Pixie Was the Magic. Ozzie is the Healing
When I was 15, my heart met its very first best friend, a tiny, silver-dappled dachshund x miniature pinscher named Pixie. Her eyes were a warm, soulful brown, with the faintest touch of blue in the corner of her left one, as if the sky had kissed her just before she arrived in this world. I had spent years hoping, searching, dreaming of the perfect dog. Then, one ordinary evening while out with my family, I got a call from a woman named Marie — a voice I didn’t recognise, but one that would change my life forever.
“Are you still looking for a puppy?” she asked.
My heart skipped. I didn’t even hesitate. “Yes.”
Two weeks later, we drove out to Vanderbijlpark, and I met Pixie for the first time. She was smaller than my phone, lighter than a feather, just 640 grams of pure love and magic. From that moment, she came everywhere with me: restaurants, road trips, late-night walks. She was my world.
But magic can be fleeting.
At just 16 weeks old, during what should have been an ordinary day, Pixie was attacked by a pit bull while I was upstairs helping someone. We rushed to the vet, but it was too late. The world stopped. The kind of pain that hits when you lose someone you love deeply — someone who never judged you, only loved you — is impossible to put into words.

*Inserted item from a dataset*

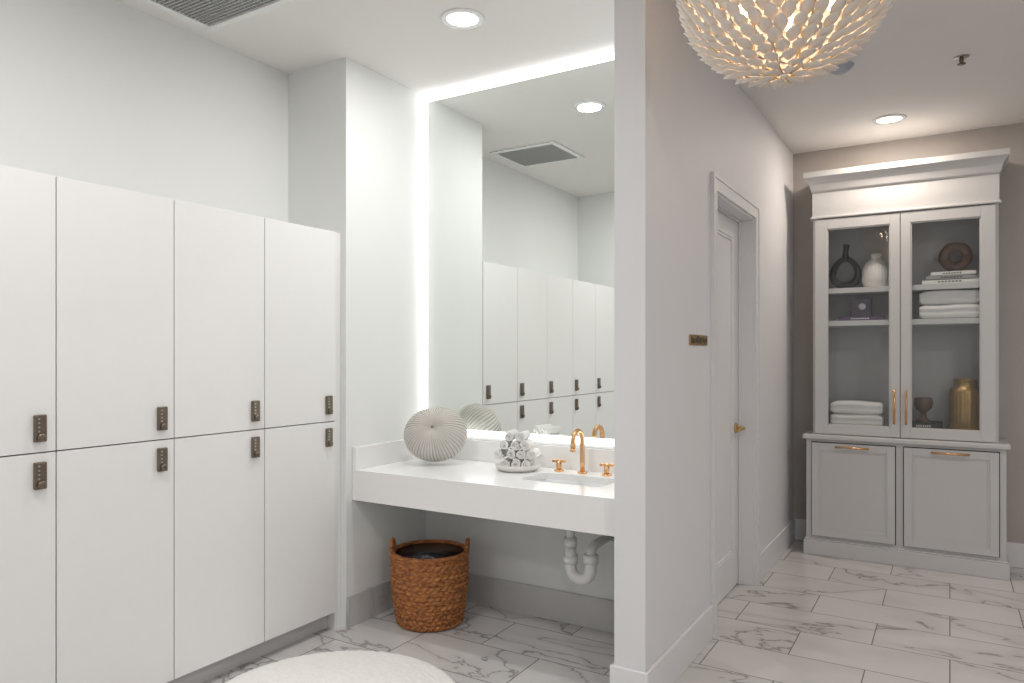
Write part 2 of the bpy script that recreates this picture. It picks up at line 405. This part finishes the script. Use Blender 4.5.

“The silence left behind by her absence was deafening.”
That night, through tears and grief, I messaged Marie again. I just needed something, a photo of Pixie's siblings, a sign, anything. She replied to tell me Pixie’s father had just had a new litter with a different mother. And something in my heart stirred.
I wasn’t ready. I didn’t feel like I could love another dog. But my friend’s dad, feeling partly responsible, offered to get me one of the puppies. The next day, we made the drive. I held him, this tiny brown bean of a dachshund, and I felt... numb.
We went to the vet. He weighed just 800 grams. He didn’t say much (obviously), but that night he curled up right next to my head and didn’t move. He stayed like that, as if he knew. As if he knew I was broken and needed someone who wouldn’t ask questions, wouldn’t talk, ‘just be there.’
“I named him Oscar — but over time, he became Ozzie.”
For a while, I struggled with the guilt. He felt like a “replacement,” and I hated that. I didn't want to betray Pixie’s memory. But the thing is, Ozzie wasn’t a replacement. He was the rainbow after the storm.
He didn’t try to be her.
He just stayed.
He loved me in the quiet.
He healed me, one cuddle at a time.
Months passed, and slowly, we became inseparable. He was with me through everything — breakups, family changes, even my parents’ divorce. When I had to leave for a month-long trip overseas to Vietnam and Qatar, my heart ached every day. I counted the hours. And when I came back, he clung to me like I was the only thing that mattered in the world.
Because to him, I am.
Ozzie is more than a pet. He’s my anchor, my comfort, my best boy. He showed me that grief doesn’t end, it transforms. He didn’t replace Pixie’s pawprints; he gently laid his beside hers.
My mom and sister always say he’s the only man we’ll ever need, and honestly, they’re right.
Because in the end, Ozzie isn’t just a dog. He’s a reminder that love never leaves, it just changes shape. And sometimes, when the universe feels cruel, it also sends you exactly who you need, wrapped in fur, with floppy ears, and a heart bigger than anything you could’ve imagined.